** What you are asked to do **
Take the material below and retype it in full; pictures are left out.

* * * * * * * * *

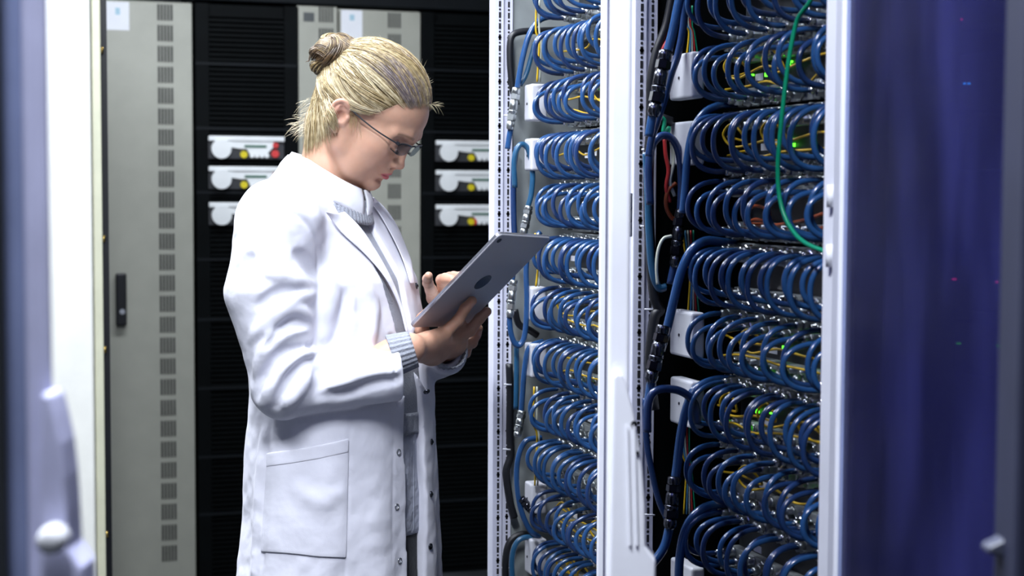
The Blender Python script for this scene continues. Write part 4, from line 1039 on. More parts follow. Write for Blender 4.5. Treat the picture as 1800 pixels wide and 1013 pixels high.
stroke([(690, 606), (694, 640), (692, 700)], .0026, .004, '-', .1)
stroke([(520, 860), (560, 880), (600, 870)], .009, .02, '+', .7)
# patches laid on the coat are found before it is cut open
def patch(rows, off, name, m, parent, th=.0022, d0=2.25, nu=16):
    """rows: list of px polylines (same length) from the inner to the outer border; off: lift per row"""
    G = []
    for row, o_ in zip(rows, off):
        sp = spline([(p[0], p[1], 0) for p in row], nu)[:, :2]; L_ = []
        for p in sp:
            q = C.surf(p[0], p[1], d0)
            if q is None: q = L_[-1] if L_ else wp(p[0], p[1], -.05)
            L_.append(q)
        L_ = np.array(L_)
        for _ in range(2): L_[1:-1] = .5*L_[1:-1]+.25*(L_[:-2]+L_[2:])
        g = np.array([C.grad(q, .01) for q in L_]); G.append(L_ + g*o_)
    G = np.array(G); nr, nc = G.shape[:2]
    F_ = [(i*nc+j, i*nc+j+1, (i+1)*nc+j+1, (i+1)*nc+j) for i in range(nr-1) for j in range(nc-1)]
    me = bpy.data.meshes.new(name); me.from_pydata([tuple(p) for p in G.reshape(-1, 3)], [], F_)
    for p in me.polygons: p.use_smooth = True
    me.materials.append(M[m]); o = bpy.data.objects.new(name, me); COL.objects.link(o); o.parent = parent
    s_ = o.modifiers.new('thick', 'SOLIDIFY'); s_.thickness = th; s_.offset = 0
    sb = o.modifiers.new('sub', 'SUBSURF'); sb.levels = 1; sb.render_levels = 1
    return o
coat_later = []
lap_rows = [[(602, 373), (632, 404), (661, 448), (685, 494), (702, 540), (711, 582)],
            [(590, 378), (622, 408), (653, 450), (681, 493), (700, 540), (710.5, 583)],
            [(576, 376), (608, 410), (645, 450), (677, 492), (699, 540), (710, 584)],
            [(567, 373), (594, 408), (636, 447), (673, 490), (697, 538), (709.5, 585)]]
FC = C.F.copy()
SN_near = [(691, 506), (701, 594), (700, 795), (697, 891), (702, 986)]; SN_far = [(731, 503), (749.5, 688), (758, 777), (757, 869), (756, 961)]
def snap_pos(px): q = C.surf(*px); return q, C.grad(q, .01)
snaps = [(snap_pos(p), 0) for p in SN_near] + [(snap_pos(p), 1) for p in SN_far]
# shell
C.F = np.maximum(C.F, -np.maximum(FB0+.018, C.F+.0056))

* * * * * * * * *

** Task answer **
The Blender Python script for this scene continues. Write part 4, from line 1039 on. More parts follow. Write for Blender 4.5. Treat the picture as 1800 pixels wide and 1013 pixels high.
stroke([(690, 606), (694, 640), (692, 700)], .0026, .004, '-', .1)
stroke([(520, 860), (560, 880), (600, 870)], .009, .02, '+', .7)
# patches laid on the coat are found before it is cut open
def patch(rows, off, name, m, parent, th=.0022, d0=2.25, nu=16):
    """rows: list of px polylines (same length) from the inner to the outer border; off: lift per row"""
    G = []
    for row, o_ in zip(rows, off):
        sp = spline([(p[0], p[1], 0) for p in row], nu)[:, :2]; L_ = []
        for p in sp:
            q = C.surf(p[0], p[1], d0)
            if q is None: q = L_[-1] if L_ else wp(p[0], p[1], -.05)
            L_.append(q)
        L_ = np.array(L_)
        for _ in range(2): L_[1:-1] = .5*L_[1:-1]+.25*(L_[:-2]+L_[2:])
        g = np.array([C.grad(q, .01) for q in L_]); G.append(L_ + g*o_)
    G = np.array(G); nr, nc = G.shape[:2]
    F_ = [(i*nc+j, i*nc+j+1, (i+1)*nc+j+1, (i+1)*nc+j) for i in range(nr-1) for j in range(nc-1)]
    me = bpy.data.meshes.new(name); me.from_pydata([tuple(p) for p in G.reshape(-1, 3)], [], F_)
    for p in me.polygons: p.use_smooth = True
    me.materials.append(M[m]); o = bpy.data.objects.new(name, me); COL.objects.link(o); o.parent = parent
    s_ = o.modifiers.new('thick', 'SOLIDIFY'); s_.thickness = th; s_.offset = 0
    sb = o.modifiers.new('sub', 'SUBSURF'); sb.levels = 1; sb.render_levels = 1
    return o
coat_later = []
lap_rows = [[(602, 373), (632, 404), (661, 448), (685, 494), (702, 540), (711, 582)],
            [(590, 378), (622, 408), (653, 450), (681, 493), (700, 540), (710.5, 583)],
            [(576, 376), (608, 410), (645, 450), (677, 492), (699, 540), (710, 584)],
            [(567, 373), (594, 408), (636, 447), (673, 490), (697, 538), (709.5, 585)]]
FC = C.F.copy()
SN_near = [(691, 506), (701, 594), (700, 795), (697, 891), (702, 986)]; SN_far = [(731, 503), (749.5, 688), (758, 777), (757, 869), (756, 961)]
def snap_pos(px): q = C.surf(*px); return q, C.grad(q, .01)
snaps = [(snap_pos(p), 0) for p in SN_near] + [(snap_pos(p), 1) for p in SN_far]
# shell
C.F = np.maximum(C.F, -np.maximum(FB0+.018, C.F+.0056))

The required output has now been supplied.